» SET PROBLEM: Stop after the line that contains "SC.camera = cam"; until then, restate each line of the entries word for word from the very first.

» RAW RECORDS:

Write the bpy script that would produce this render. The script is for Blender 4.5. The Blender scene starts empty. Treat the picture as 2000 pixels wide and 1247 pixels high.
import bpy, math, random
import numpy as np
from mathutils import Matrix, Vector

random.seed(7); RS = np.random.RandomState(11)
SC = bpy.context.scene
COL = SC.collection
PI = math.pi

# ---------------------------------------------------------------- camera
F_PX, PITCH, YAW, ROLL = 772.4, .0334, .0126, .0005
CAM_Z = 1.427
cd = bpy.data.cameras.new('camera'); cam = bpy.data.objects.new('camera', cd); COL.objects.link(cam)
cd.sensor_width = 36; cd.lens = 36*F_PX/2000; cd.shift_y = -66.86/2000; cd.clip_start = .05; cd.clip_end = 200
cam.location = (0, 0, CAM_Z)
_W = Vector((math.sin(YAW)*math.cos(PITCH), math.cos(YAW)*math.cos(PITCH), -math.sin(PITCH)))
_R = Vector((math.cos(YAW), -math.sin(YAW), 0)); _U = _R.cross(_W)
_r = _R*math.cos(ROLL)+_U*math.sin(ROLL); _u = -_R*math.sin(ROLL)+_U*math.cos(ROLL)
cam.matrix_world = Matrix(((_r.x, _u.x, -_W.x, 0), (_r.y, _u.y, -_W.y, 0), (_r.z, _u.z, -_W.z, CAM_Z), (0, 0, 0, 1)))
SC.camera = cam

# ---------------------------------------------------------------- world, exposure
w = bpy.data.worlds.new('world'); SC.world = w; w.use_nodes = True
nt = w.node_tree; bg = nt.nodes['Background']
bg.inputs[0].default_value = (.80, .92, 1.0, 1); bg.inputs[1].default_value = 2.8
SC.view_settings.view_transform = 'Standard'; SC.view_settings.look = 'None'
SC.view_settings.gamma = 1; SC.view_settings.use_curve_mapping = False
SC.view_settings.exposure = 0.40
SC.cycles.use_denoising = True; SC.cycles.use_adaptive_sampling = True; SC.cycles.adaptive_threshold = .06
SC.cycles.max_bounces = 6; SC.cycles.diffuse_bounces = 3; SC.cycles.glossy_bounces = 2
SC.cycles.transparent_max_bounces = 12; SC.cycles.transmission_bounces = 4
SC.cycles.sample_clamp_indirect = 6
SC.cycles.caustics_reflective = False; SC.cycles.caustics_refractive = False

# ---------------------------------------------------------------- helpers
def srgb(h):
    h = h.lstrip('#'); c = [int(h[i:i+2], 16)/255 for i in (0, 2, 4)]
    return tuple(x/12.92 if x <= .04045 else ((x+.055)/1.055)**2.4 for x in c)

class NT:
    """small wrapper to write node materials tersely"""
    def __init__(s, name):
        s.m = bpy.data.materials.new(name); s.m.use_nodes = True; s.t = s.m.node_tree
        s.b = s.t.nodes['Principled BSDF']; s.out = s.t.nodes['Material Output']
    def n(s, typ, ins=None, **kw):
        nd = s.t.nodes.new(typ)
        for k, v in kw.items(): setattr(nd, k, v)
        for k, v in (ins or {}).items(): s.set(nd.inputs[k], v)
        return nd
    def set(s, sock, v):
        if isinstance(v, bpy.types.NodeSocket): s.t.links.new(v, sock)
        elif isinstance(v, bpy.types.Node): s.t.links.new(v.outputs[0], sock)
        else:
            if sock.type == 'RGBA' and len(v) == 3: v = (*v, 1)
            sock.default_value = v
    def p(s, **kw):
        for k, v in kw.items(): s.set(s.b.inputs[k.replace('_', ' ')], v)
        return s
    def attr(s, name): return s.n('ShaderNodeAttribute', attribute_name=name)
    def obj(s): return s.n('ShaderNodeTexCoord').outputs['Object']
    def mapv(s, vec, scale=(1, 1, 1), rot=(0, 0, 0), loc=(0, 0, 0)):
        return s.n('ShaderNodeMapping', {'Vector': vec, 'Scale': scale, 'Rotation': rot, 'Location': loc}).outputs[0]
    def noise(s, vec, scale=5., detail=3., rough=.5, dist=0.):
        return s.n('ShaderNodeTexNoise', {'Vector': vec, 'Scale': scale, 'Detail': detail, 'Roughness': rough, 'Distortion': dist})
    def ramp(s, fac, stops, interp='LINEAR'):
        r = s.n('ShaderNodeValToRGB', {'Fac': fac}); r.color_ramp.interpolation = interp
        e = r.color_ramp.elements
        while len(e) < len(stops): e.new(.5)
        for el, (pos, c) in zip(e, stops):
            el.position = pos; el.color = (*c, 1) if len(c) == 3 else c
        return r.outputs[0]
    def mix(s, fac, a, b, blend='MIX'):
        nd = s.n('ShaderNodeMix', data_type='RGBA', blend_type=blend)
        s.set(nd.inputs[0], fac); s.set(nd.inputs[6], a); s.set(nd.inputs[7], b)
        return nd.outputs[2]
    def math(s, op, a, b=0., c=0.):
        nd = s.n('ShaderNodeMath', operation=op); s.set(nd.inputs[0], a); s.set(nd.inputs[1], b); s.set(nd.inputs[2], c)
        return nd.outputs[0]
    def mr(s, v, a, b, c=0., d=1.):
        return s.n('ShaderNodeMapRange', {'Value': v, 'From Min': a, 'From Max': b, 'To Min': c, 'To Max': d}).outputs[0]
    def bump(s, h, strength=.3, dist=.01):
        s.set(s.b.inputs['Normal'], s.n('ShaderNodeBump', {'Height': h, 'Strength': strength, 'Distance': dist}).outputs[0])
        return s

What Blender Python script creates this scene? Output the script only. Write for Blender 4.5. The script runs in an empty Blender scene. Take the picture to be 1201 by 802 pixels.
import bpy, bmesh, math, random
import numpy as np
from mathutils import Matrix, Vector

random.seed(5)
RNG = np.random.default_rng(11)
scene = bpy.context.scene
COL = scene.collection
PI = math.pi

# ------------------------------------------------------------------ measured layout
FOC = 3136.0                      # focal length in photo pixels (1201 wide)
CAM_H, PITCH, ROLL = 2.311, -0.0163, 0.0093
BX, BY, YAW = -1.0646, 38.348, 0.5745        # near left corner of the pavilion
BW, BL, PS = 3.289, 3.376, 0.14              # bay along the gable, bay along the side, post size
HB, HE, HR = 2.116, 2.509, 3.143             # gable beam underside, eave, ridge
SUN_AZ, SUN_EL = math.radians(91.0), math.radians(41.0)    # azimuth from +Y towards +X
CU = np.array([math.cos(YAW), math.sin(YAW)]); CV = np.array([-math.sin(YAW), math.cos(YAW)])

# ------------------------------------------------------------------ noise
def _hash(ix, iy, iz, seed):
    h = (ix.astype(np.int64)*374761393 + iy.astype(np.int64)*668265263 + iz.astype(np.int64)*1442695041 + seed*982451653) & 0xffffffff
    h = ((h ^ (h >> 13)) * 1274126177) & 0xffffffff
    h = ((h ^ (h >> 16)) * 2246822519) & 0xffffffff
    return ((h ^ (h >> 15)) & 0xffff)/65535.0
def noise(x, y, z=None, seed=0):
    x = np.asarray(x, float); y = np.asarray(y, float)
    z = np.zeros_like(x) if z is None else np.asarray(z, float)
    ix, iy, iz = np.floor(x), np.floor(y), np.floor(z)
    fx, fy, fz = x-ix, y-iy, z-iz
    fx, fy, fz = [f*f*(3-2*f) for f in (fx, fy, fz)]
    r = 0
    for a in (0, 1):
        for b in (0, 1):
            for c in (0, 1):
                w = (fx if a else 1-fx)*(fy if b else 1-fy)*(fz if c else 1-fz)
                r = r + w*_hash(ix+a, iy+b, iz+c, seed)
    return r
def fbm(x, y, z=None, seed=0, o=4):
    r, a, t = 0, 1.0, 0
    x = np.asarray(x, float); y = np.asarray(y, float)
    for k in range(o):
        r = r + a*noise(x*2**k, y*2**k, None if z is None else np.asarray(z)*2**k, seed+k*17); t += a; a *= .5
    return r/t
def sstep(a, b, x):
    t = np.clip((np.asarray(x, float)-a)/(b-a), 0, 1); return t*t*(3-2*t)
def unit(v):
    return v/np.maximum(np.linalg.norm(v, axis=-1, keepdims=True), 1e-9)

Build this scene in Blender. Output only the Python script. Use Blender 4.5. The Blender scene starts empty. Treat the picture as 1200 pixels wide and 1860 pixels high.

» TASK SOLUTION:
Write the bpy script that would produce this render. The script is for Blender 4.5. The Blender scene starts empty. Treat the picture as 2000 pixels wide and 1247 pixels high.
import bpy, math, random
import numpy as np
from mathutils import Matrix, Vector

random.seed(7); RS = np.random.RandomState(11)
SC = bpy.context.scene
COL = SC.collection
PI = math.pi

# ---------------------------------------------------------------- camera
F_PX, PITCH, YAW, ROLL = 772.4, .0334, .0126, .0005
CAM_Z = 1.427
cd = bpy.data.cameras.new('camera'); cam = bpy.data.objects.new('camera', cd); COL.objects.link(cam)
cd.sensor_width = 36; cd.lens = 36*F_PX/2000; cd.shift_y = -66.86/2000; cd.clip_start = .05; cd.clip_end = 200
cam.location = (0, 0, CAM_Z)
_W = Vector((math.sin(YAW)*math.cos(PITCH), math.cos(YAW)*math.cos(PITCH), -math.sin(PITCH)))
_R = Vector((math.cos(YAW), -math.sin(YAW), 0)); _U = _R.cross(_W)
_r = _R*math.cos(ROLL)+_U*math.sin(ROLL); _u = -_R*math.sin(ROLL)+_U*math.cos(ROLL)
cam.matrix_world = Matrix(((_r.x, _u.x, -_W.x, 0), (_r.y, _u.y, -_W.y, 0), (_r.z, _u.z, -_W.z, CAM_Z), (0, 0, 0, 1)))
SC.camera = cam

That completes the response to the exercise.